Roma, 24 nov. (askanews) – Festina lente. Come diceva l’imperatore Augusto, affrettati lentamente. È ciò che farà da domani Fratelli d’Italia sulla riforma elettorale. Il tema era già sul tavolo ma i risultati dell’ultima tornata di elezioni regionali di questo 2025 accelerano l’intenzione del partito di Giorgia Meloni di mandare in soffitta il Rosatellum con cui il campo largo, da Renzi ad Avs, passando per Pd e M5s, potrebbe seriamente insidiare la riconferma dell’attuale maggioranza alle prossime elezioni politiche. Quindi, archiviate le regionali e approvata la legge di bilancio, a partire da gennaio si entrerà nel vivo della modifica del sistema di voto anche per evitare che si arrivi a una nuova legge a ridosso dalla elezioni della primavera del 2027.
Il responsabile organizzativo del partito di Giorgia Meloni, Giovanni Donzelli, lo dice chiaramente: “L’Italia sta godendo in questo momento non soltanto di un buon governo ma anche di una stabilità politica che è frutto della compattezza del centrodestra ma anche di una divisione che c’era stata alle scorse elezioni politiche all’interno del campo largo. Se dovessimo votare oggi non ci sarebbe la stessa stabilità politica né in caso di vittoria del centrodestra né in caso di vittoria del centrosinistra”. I sondaggisti confermano che con l’attuale sistema misto – 37% dei seggi assegnato con un sistema maggioritario con i collegi uninominali e il il 61% dei seggi assegnato col proporzionale – e il campo largo unito si rischia un pareggio. Matteo Renzi è netto: “Con questa legge elettorale Meloni a Palazzo Chigi non ci rimette più piede” quindi “da domani mattina proverà a cambiarla”.
Al leader di Italia Viva risponde il presidente dei senatori Fi, Maurizio Gasparri, sottolineando che “il tema è sul tappeto da tempo” e che il voto di oggi “non cambia assolutamente nulla” anche perché “mancano 500 giorni alle elezioni Politiche, è inevitabile che si vada a stringere”. Il sistema che serve, spiega Gasparri, “è simile a quello delle regionali”, un proporzionale con premio di maggioranza. È quello a cui pensa la presidente del Consiglio e di cui si discute nel partito già da un po’. È quello che conferma anche il vicepremier e segretario azzurro Antonio Tajani “per dare anche più rappresentatività ai territori, che oggi con i collegi hanno avuto meno rappresentatività”.
Un tema quello dell’eliminazione dei collegi su cui la Lega fino a un certo punto ha fatto resistenza.

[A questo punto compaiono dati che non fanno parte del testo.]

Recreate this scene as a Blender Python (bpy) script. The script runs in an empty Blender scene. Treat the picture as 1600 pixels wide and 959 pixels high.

Ancora oggi, a taccuini chiusi, un leghista che se ne occupa spiega che fosse per loro tornerebbero al Mattarellum ma anche l’attuale Rosatellum è una buona legge. A sentire gli alleati tuttavia il partito di Salvini si sarebbe rassegnato a rinunciarvi ritenendo dirimenti altri dettagli del nuovo sistema elettorale.
E proprio su quelli che sembrerebbero dettagli ma che poi definiscono la legge elettorale in una direzione piuttosto che in un’altra si giocherà la partita nei prossimi mesi. Lo sbarramento che Fdi vorrebbe basso per consentire a centristi come Calenda di andare da soli alle elezioni e non a ingrossare il campo largo. Il premio di maggioranza, le preferenze che, osserva un esponente del partito di Salvini, “senza fiducia non passeranno mai perché qualunque sindaco se si candidasse alle politiche avrebbe più preferenze di un parlamentare che è stato sempre a Roma”. E poi l’indicazione del capo della coalizione che Fdi vorrebbe ma che non convince gli alleati.
Donzelli assicura che “non ci sono dei dogmi, faremo un confronto sereno perché crediamo che la stabilità serva alla nazione”. Ma per ora le dichiarazioni ufficiali dall’opposizione non sono dialoganti. La segretaria del Pd, Elly Schlein, da Napoli fa sapere che “la destra non ha fatto una proposta, se la farà valuteremo. Ma si parte da una premessa peggiore: la paura di perdere, perchè con la coalizione che abbiamo costruito, nel 2022 non sarebbe andata come è andata. Lo dice anche Donzelli, sanno che il lavoro testardamente unitario con questa legge elettorale perderebbero”.
“Ipocrisie”, le bolla Gasparri, “di chi dice di non volere una cosa ma in realtà è d’accordo”.